The forces in both these sectors had been put on operational alert earlier. While the Army was pursuing mirror deployment in Ladakh to counter the Chinese, the same was undertaken in the central and eastern sectors as well by the end of May and early June, sources said.

Army chief Gen M.M. Naravane, on Thursday and Friday, visited the eastern and the central commands, besides the northern command.

His visit comes amid increased Chinese aggression along the border in Sikkim. Ever since the clash at the LAC in Sikkim on 9 May, both sides have been maintaining increased troop presence there.

China is seeking to extend the LAC by a few metres and has also objected to a traditional grazers’ wall — used by grazers to keep their animals from straying too far away — on the Indian side.
However, India has stood its ground.

Sources said the Army chief’s visit was aimed at reviewing the defence matrix, and passing on any new instructions or views of the empowered committee.

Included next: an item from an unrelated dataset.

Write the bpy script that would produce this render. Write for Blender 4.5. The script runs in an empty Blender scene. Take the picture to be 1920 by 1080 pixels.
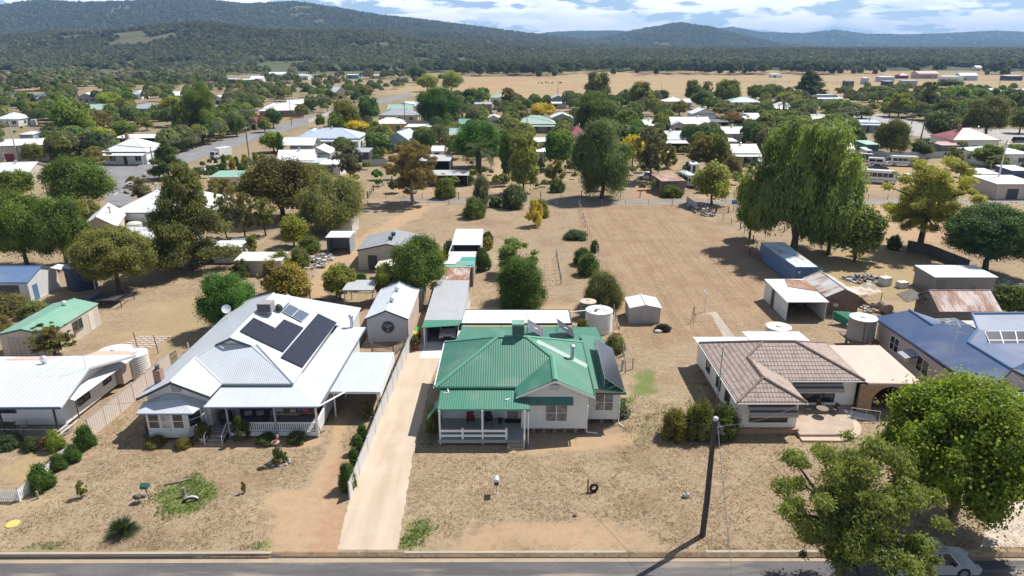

India’s western sector on alert too

Sources said even India’s western sector, which oversees the Line of Control with Pakistan, has been put on operational alert as the border situation with China remains tense.

“It is not just the northern, central and the eastern sectors. which have been activated. Even the Western front has been put on operational alert,” said another source.

This has been done keeping in mind the possibility of a collusive threat from both China and Pakistan.

The situation in the east, sources said, is much less challenging than in Ladakh during the winter.

“The land routes in Ladakh close down during the winter, which becomes a huge hurdle for stocking and movement. This is not the case in the east, where the land routes are always open,” the source said.

Asked if additional soldiers from outside the eastern command have been brought in like in Ladakh, sources said deployment has been “juggled within the theatre”.

During his visit to the eastern command Thursday, Gen Naravane met with all the corps commanders, including that of the Panagarh-based Mountain Strike Corps.